What is being asked
Beginning with the first line of the data below, reproduce every line unchanged, ending with the line that holds "man.build('running_figure', M['sign_man'], ex)".

Source excerpt
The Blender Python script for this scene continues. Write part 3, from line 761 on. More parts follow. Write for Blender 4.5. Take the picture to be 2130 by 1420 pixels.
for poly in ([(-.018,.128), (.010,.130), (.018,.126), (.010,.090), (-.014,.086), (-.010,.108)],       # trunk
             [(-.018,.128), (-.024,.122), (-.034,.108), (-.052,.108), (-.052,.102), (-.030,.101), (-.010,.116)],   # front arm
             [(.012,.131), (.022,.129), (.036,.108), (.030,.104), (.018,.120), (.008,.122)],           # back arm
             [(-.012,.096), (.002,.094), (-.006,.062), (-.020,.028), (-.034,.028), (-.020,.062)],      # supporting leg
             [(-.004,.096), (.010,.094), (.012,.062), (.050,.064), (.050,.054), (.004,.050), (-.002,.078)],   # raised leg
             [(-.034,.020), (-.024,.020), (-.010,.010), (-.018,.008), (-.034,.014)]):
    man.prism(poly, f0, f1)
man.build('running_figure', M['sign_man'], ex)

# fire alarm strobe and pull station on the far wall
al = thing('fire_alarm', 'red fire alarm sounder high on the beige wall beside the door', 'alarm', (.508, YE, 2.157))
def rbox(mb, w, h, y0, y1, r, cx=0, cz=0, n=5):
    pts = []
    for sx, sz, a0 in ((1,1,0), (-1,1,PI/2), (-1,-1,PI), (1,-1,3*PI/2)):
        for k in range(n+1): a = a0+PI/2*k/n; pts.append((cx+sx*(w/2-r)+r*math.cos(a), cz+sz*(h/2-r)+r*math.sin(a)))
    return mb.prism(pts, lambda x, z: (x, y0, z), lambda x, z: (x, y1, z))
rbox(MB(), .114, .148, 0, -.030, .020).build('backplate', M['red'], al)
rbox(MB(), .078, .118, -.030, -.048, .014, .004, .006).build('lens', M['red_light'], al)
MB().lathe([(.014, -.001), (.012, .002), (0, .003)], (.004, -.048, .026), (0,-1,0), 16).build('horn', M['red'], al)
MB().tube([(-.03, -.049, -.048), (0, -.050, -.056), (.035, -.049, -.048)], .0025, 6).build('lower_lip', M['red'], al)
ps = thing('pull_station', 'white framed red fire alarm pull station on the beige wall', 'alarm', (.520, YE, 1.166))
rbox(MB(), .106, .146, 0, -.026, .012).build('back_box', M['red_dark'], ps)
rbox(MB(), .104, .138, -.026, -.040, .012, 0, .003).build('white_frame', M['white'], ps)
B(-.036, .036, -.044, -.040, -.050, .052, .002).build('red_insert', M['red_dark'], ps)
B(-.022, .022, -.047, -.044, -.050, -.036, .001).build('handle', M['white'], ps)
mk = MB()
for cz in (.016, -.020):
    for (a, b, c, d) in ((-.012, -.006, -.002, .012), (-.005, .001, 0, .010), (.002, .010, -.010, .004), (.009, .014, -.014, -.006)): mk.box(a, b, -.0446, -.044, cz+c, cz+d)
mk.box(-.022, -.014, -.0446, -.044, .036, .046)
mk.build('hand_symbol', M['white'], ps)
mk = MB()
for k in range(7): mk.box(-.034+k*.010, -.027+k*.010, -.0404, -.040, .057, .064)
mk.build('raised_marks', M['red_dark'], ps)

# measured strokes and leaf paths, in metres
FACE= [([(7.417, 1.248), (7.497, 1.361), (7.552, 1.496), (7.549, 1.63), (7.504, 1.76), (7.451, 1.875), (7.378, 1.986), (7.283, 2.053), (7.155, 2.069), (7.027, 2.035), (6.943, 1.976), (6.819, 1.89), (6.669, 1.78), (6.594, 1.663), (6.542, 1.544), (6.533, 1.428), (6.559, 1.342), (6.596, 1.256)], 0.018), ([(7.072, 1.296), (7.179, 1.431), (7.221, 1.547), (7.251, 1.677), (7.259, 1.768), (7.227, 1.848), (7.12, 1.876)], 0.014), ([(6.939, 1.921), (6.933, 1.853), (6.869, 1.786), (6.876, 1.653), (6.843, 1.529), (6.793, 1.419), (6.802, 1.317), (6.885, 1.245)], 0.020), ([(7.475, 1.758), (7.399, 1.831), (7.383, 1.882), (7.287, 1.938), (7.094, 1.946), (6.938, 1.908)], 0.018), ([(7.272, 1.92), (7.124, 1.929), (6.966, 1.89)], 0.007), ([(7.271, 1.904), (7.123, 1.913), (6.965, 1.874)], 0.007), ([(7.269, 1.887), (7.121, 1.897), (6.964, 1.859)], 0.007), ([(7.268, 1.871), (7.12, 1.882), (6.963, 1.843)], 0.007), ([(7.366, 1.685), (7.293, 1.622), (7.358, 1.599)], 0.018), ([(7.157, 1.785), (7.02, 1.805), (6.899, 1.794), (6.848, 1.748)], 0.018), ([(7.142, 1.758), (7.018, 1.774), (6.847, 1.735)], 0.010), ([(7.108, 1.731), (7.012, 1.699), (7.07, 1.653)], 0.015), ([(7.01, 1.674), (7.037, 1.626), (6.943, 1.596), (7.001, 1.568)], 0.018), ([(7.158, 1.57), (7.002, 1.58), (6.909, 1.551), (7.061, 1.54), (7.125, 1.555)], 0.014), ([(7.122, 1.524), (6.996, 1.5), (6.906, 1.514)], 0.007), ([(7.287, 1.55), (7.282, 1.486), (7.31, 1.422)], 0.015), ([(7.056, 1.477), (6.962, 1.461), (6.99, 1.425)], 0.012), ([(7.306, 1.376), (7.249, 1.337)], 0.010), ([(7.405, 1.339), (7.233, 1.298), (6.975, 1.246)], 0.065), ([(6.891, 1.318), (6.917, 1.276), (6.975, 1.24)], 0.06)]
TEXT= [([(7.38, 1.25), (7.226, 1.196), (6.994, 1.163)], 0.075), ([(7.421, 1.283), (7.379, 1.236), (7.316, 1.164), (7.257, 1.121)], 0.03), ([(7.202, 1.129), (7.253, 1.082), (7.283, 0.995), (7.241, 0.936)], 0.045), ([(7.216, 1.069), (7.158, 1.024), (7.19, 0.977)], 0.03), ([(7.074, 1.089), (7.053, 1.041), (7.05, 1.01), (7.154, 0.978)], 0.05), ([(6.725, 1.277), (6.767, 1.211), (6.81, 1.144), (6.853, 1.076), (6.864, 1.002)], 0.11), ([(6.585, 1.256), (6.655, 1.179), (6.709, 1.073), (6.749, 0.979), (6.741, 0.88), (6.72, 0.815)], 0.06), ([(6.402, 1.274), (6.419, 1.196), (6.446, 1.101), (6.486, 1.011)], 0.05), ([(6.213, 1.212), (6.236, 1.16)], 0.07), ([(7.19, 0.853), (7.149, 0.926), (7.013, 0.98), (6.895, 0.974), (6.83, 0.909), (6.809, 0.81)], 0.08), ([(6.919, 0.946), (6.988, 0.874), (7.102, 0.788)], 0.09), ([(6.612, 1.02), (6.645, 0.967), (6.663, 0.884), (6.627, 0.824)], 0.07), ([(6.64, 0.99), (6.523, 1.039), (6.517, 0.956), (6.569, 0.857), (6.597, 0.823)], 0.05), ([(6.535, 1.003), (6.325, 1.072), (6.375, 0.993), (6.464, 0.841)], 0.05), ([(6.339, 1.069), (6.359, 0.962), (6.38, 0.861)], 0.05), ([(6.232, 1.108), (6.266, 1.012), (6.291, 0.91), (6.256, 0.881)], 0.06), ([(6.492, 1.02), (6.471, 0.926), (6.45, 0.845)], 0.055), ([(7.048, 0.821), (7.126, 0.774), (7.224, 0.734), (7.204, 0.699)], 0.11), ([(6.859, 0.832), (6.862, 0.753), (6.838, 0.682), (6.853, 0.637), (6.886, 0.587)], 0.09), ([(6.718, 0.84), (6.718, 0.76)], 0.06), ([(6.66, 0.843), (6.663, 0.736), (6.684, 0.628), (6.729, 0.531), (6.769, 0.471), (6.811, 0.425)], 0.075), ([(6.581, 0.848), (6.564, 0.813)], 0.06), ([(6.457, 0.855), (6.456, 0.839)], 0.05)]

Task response
The Blender Python script for this scene continues. Write part 3, from line 761 on. More parts follow. Write for Blender 4.5. Take the picture to be 2130 by 1420 pixels.
for poly in ([(-.018,.128), (.010,.130), (.018,.126), (.010,.090), (-.014,.086), (-.010,.108)],       # trunk
             [(-.018,.128), (-.024,.122), (-.034,.108), (-.052,.108), (-.052,.102), (-.030,.101), (-.010,.116)],   # front arm
             [(.012,.131), (.022,.129), (.036,.108), (.030,.104), (.018,.120), (.008,.122)],           # back arm
             [(-.012,.096), (.002,.094), (-.006,.062), (-.020,.028), (-.034,.028), (-.020,.062)],      # supporting leg
             [(-.004,.096), (.010,.094), (.012,.062), (.050,.064), (.050,.054), (.004,.050), (-.002,.078)],   # raised leg
             [(-.034,.020), (-.024,.020), (-.010,.010), (-.018,.008), (-.034,.014)]):
    man.prism(poly, f0, f1)
man.build('running_figure', M['sign_man'], ex)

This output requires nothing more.